Nader and Kamran Asghari-Kamrani have meanwhile put forth a challenge and Watchtroll says that the “Supreme Court [was] asked to apply Multiple Proceeding rule to end harassing validity challenges” (that’s the headline, as if the harassing thing is judges who assess and find patents to be bogus, not the party being harassed by frivolous lawsuits).

To quote Watchtroll himself: “A recently filed Petition for Writ of Certiorari invites the United States Supreme Court to correct treatment of two critical sections of the AIA — 35 U.S.C. § 314(d) and 35 U.S.C. § 325(d) — by the United States Patent and Trademark Office (USPTO) and the Federal Circuit. If the Court takes the case it will clarify the proper role of AIA proceedings within the wider scheme of the patent system and determine whether title to a patent ever quiets, or whether it can be endlessly challenged in a never-ending series of duplicative challenges until the patent owner finally loses all rights.
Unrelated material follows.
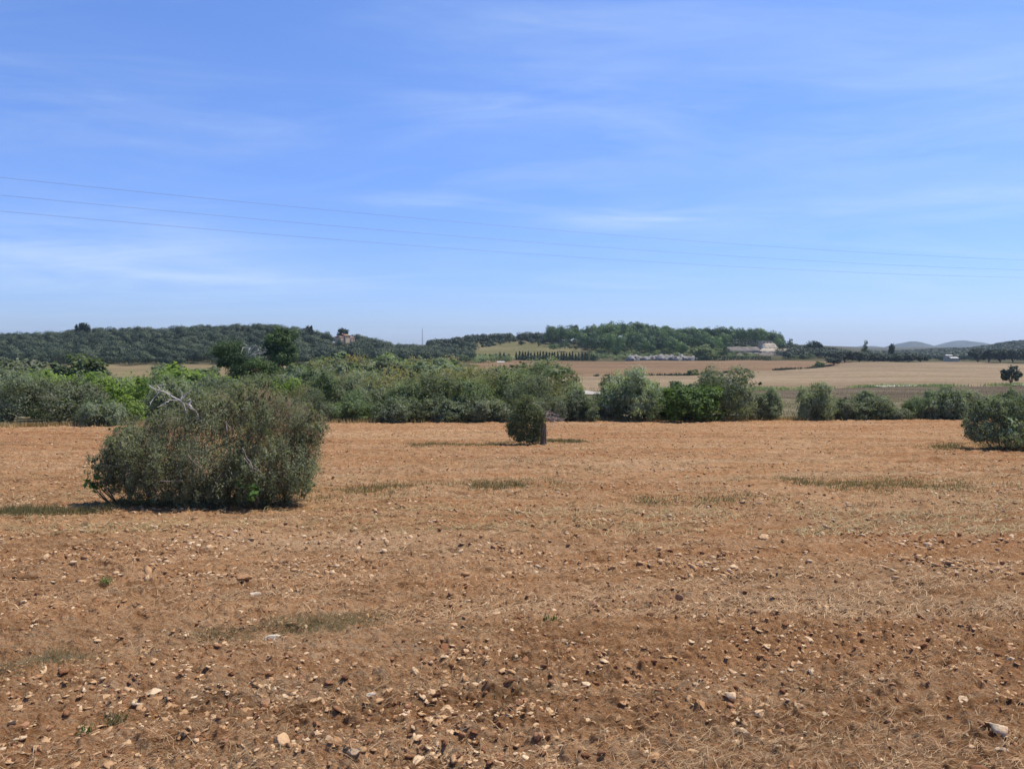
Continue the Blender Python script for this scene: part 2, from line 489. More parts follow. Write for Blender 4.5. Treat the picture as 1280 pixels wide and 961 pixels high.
tag(fld, 'reddish brown stony ploughed field sloping down to the hedge', 'field', kind='structure')

# the land beyond
s_i2 = np.linspace(-0.80, 0.80, 900)
s_o2 = 0.80 + np.cumsum(np.linspace(0.004, 0.06, 45))
S2 = np.concatenate([-s_o2[::-1], s_i2, s_o2])
rr = [0.97]
while rr[-1] < 78:
    y = rr[-1] * 60
    rr.append(rr[-1] + (0.008 * rr[-1] if y < 520 else 0.03 * rr[-1]))
RR = np.array(rr)
S2g, Rg = np.meshgrid(S2, RR)
Y2 = hedge_y(S2g) * Rg
hfix = hedge_y(S2g) * (1 - np.clip((Rg - 2.0) / 3, 0, 1)) + 61 * np.clip((Rg - 2.0) / 3, 0, 1)
Y2 = hfix * Rg
X2 = S2g * (Y2 + 1.5)
Z2 = gz(X2, Y2)
Z2 = Z2 + (fbm(X2 * 0.05, Y2 * 0.05, 55, 3) - 0.5) * np.clip((Y2 - 80) / 300, 0, 1) * 1.2
Z2 = Z2 - 0.25 * np.clip((1.02 - Rg) / 0.05, 0, 1)
FC = grid_faces(*X2.shape)
xc = X2.ravel()[FC].mean(1); yc = Y2.ravel()[FC].mean(1)
uc = 640 + F * xc / yc
wob = (fbm(xc * 0.04, yc * 0.04, 8, 3) - 0.5)


def lerp_(u, pts):
    return np.interp(u, [a for a, b in pts], [b for a, b in pts])


stub0 = lerp_(uc, [(690, 140), (760, 150), (1000, 152), (1100, 165), (1280, 172), (1700, 180)])
fal0 = lerp_(uc, [(690, 400), (900, 150), (960, 118), (1280, 112), (1700, 110)])
mid_ = lerp_(uc, [(600, 255), (720, 255), (860, 263), (1020, 335), (1050, 380), (1080, 470)])
top_ = lerp_(uc, [(560, 445), (1080, 445), (1150, 440), (1700, 440)])
zone = np.full(len(uc), 0)                                     # hill ground
zone[(yc < 200 + 30 * wob)] = 1                                # dry grassland
right = uc > 600 + 60 * wob
zone[right & (yc < stub0 + 10 * wob)] = 1
zone[right & (yc < stub0 + 10 * wob) & (yc > fal0 + 18 * wob)] = 2
zone[right & (yc >= stub0 + 6 * wob) & (yc < top_)] = 3
zone[right & (yc >= mid_ + 3 * wob) & (yc < top_)] = 4
zone[(~right) & (yc >= 190 + 30 * wob) & (yc < 338)] = 5
zone[(yc > 462) & (yc < 585 + 25 * wob) & (uc > 580 + 40 * wob) & (uc < 725)] = 6
P2 = np.stack([X2.ravel(), Y2.ravel(), Z2.ravel()], 1)
for zi, (nm, mk) in enumerate([('hill_ground', 'hill'), ('valley_grassland', 'drygrass'), ('fallow_ground', 'fallow'), ('stubble_field', 'stubble'),
                               ('brown_field', 'brownfield'), ('grass_field', 'strip'), ('meadow', 'meadow')]):
    fs = FC[zone == zi]
    if not len(fs): continue
    uq, inv = np.unique(fs.ravel(), return_inverse=True)
    o = link(nm, npmesh(nm, P2[uq], inv.reshape(-1, 4), M[mk], True))
    tag(o, kind='structure')

# pale tracks (ribbons 5 cm above the ground)
def ribbon(name, pts, w):
    V = []; Fq = []
    P = []
    for (a, b) in zip(pts[:-1], pts[1:]):
        for k in range(12): P.append(np.array(a) + (np.array(b) - np.array(a)) * k / 12)
    P.append(np.array(pts[-1], float))
    for i, p in enumerate(P):
        t = P[min(i + 1, len(P) - 1)] - P[max(i - 1, 0)]; t /= np.linalg.norm(t); n = np.array((-t[1], t[0]))
        ww = w * (0.9 + 0.25 * math.sin(i * 1.7))
        for k in (-1, -0.33, 0.33, 1):
            q = p + n * k * ww / 2
            V.append((q[0], q[1], float(gz(q[0], q[1])) + 0.4 - 0.25 * abs(k)))
        if i:
            for k in range(3):
                Fq.append(((i - 1) * 4 + k, (i - 1) * 4 + k + 1, i * 4 + k + 1, i * 4 + k))
    tag(link(name, npmesh(name, np.array(V), np.array(Fq), M['track'], True)), kind='structure')


def gpt(px, d):
    return ((px - 640) / F * d, d)


ribbon('dirt_track', [gpt(690, 150), gpt(712, 140), gpt(735, 128), gpt(752, 130), gpt(790, 134)], 7)
ribbon('dirt_track', [gpt(1088, 163), gpt(1112, 166), gpt(1140, 169)], 6)
ribbon('dirt_track', [gpt(1258, 173), gpt(1290, 172), gpt(1400, 168)], 8)

# ------------------------------------------------------------------ far mountains
def mountain(pts, d, depth, seed):
    """ridge given by photo pixels of its skyline, a real hill 'depth' metres thick"""
    us = np.linspace(pts[0][0], pts[-1][0], 70)
    ys = np.interp(us, [p[0] for p in pts], [p[1] for p in pts])
    k = np.exp(-np.linspace(-1.5, 1.5, 9) ** 2); k /= k.sum()
    ys = np.convolve(np.pad(ys, 4, mode='edge'), k, 'valid')
    vv = np.linspace(-1, 1, 31)
    U, Vv = np.meshgrid(us, vv)
    X = (U - 640) / F * d
    Y = d + Vv * depth
    H = np.array([zpix(y, d) for y in ys]) + 60
    Z = -60 + H[None, :] * (1 - np.abs(Vv) ** 1.6)
    Z = Z + (fbm(X * 0.008, Y * 0.008, seed, 4) - 0.5) * 16 * (1 - np.abs(Vv))
    o = link('mountain', npmesh('mountain', np.stack([X.ravel(), Y.ravel(), Z.ravel()], 1), grid_faces(*X.shape), M['mountain'], True))
    tag(o, kind='structure')


mountain([(1040, 442), (1066, 435), (1080, 432.5), (1095, 434), (1120, 442)], 4600, 500, 1)
mountain([(1095, 446), (1118, 433), (1128, 428.5), (1138, 426.8), (1148, 429), (1160, 433), (1172, 431.8), (1185, 438), (1200, 446)], 4300, 450, 2)
mountain([(1150, 444), (1178, 433.5), (1190, 428), (1205, 425), (1216, 427), (1240, 437), (1270, 444)], 4800, 500, 3)

# ------------------------------------------------------------------ foliage
def unit(v):
    return v / (np.linalg.norm(v, axis=-1, keepdims=True) + 1e-9)


def leaves(C, Nn, L, W, rng, droop=None):
    """rhombic leaves at C with normals Nn"""
    n = len(C)
    a = rng.normal(size=(n, 3))
    if droop is not None: a = a * 0.6 + np.array(droop)
    a = unit(a - Nn * (a * Nn).sum(1, keepdims=True)); b = np.cross(Nn, a)
    L = (L * rng.uniform(0.6, 1.3, n))[:, None] / 2; W = (W * rng.uniform(0.6, 1.3, n))[:, None] / 2
    bend = Nn * L * rng.uniform(-0.25, 0.25, (n, 1))
    V = np.stack([C - a * L, C + b * W + bend, C + a * L, C - b * W + bend], 1).reshape(-1, 3)
    return V, np.arange(4 * n).reshape(-1, 4)


def crown_points(rng, clumps, n, per=28, spray=0.22, shell=(0.62, 1.06), stretch=1.0):
    """points in sprays over the surface of a union of ellipsoids; returns pos, outward dir, rnd"""
    cl = np.array(clumps, float)
    w = (cl[:, 3] * cl[:, 4] + cl[:, 4] * cl[:, 5] + cl[:, 3] * cl[:, 5]) * rng.uniform(0.55, 1.5, len(cl)); w /= w.sum()
    ns = max(8, n // per)
    # oversample and drop spray centres buried deep in other clumps
    k = rng.choice(len(cl), ns * 3, p=w)
    d = unit(rng.normal(size=(ns * 3, 3)))
    r = rng.uniform(*shell, ns * 3)[:, None]
    sp = cl[k, :3] + d * cl[k, 3:] * r
    q = (((sp[:, None, :] - cl[None, :, :3]) / cl[None, :, 3:]) ** 2).sum(2)
    q[np.arange(len(k)), k] = 9
    keep = (q.min(1) > 0.36) | (rng.random(len(k)) < 0.12)
    sp, d, k = sp[keep][:ns], d[keep][:ns], k[keep][:ns]
    ns = len(sp)
    j = rng.integers(0, ns, n)
    sr = spray * np.cbrt(cl[k[j], 3:].prod(1))[:, None] * rng.uniform(0.5, 1.4, ns)[j][:, None]
    P = sp[j] + rng.normal(size=(n, 3)) * sr * np.array((1, 1, stretch))
    out = unit((P - cl[k[j], :3]) / cl[k[j], 3:] ** 2)
    sr_ = rng.random(ns); ct = rng.random(len(cl))
    rnd = np.clip(0.46 * ct[k[j]] + 0.30 * sr_[j] + 0.32 * rng.random(n) - 0.04, 0, 1)
    return P, out, rnd


def crown_mesh(name, rng, clumps, n, L, W, mat, per=28, spray=0.22, shell=(0.62, 1.06), nb=0.75, zmin=0.02, droop=None):
    big = list(clumps)
    for i in range(int(len(big) * 1.6)):                   # side shoots that break the outline
        b = big[int(rng.integers(0, len(big)))]
        w = unit(np.array([rng.normal(), rng.normal(), rng.normal() * 0.8 + 0.35]))
        q = rng.uniform(0.12, 0.30) * float(np.cbrt(b[3] * b[4] * b[5]))
        c = np.array(b[:3]) + w * np.array(b[3:]) * 0.97
        big.append((c[0], c[1], max(c[2], 0.1), q, q, q * 1.25))
    P, out, rnd = crown_points(rng, big, n, per, spray, shell)
    ok = P[:, 2] > zmin
    P, out, rnd = P[ok], out[ok], rnd[ok]
    Nn = unit(out + np.array((0, 0, 0.25)) + nb * rng.normal(size=P.shape))
    V, Fq = leaves(P, Nn, L, W, rng, droop)
    return npmesh(name, V, Fq, mat, False, rnd)


def limbs(mb, rng, base, targets, r0, kink=0.12, n=6):
    for tpt in targets:
        b = np.array(base, float) + rng.normal(size=3) * np.array((1, 1, 0)) * r0
        tpt = np.array(tpt, float)
        L = np.linalg.norm(tpt - b)
        mid1 = b + (tpt - b) * 0.35 + rng.normal(size=3) * kink * L + np.array((0, 0, 0.10 * L))
        mid2 = b + (tpt - b) * 0.7 + rng.normal(size=3) * kink * L * 0.7
        mb.tube([b, mid1, mid2, tpt], [r0, r0 * 0.7, r0 * 0.45, r0 * 0.15], n)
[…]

The case would require the Court to address the Multiple Proceedings rule.”

SCOTUS will most likely pass, as usual. It has only been months since it last dealt with similar questions. As for the Federal Circuit, patent maximalists are trying to waste this high court’s time. They do so in spite of Alice (because US courts at all levels no longer tolerate abstract patents) and Patently-O promotes the following petition:

The case at issue here stems from the CAFC’s affirmance of the lower court’s Rule 12(b)(6) dismissal — finding that the claims of U.S. Patent No. 8,266,432 are invalid as directed an abstract ideas. The claims here are directed to a user authentication system that uses using a central computer to send a temporary dynamic code to a user and then validate the code when submitted by a third party (who is conducting a transaction with the user).

The patentee argues that the facts would show that its approach is an innovative implementation — but the district court dismissed the case without considering any submitted evidence. The district court issued its decision prior to Berkheimer and Aatrix. However, on appeal, the Federal Circuit affirmed the dismissal without considering the impact of those decisions (R. 36 Judgment without Opinion).

So it’s that usual nonsense evoking or invoking Berkheimer and Aatrix. Have they not got tired of that? Neither case actually changed anything substantial. Watchtroll too is trying to curtail CAFC this week. “By its explicit terms 35 U.S.C. § 144 requires the United States Court of Appeals for the Federal Circuit to “issue to the Director its mandate and opinion”,” it says. So they want Iancu more closely involved in another branch? Is that how separation of powers was envisioned? Do they want an American Battistelli now?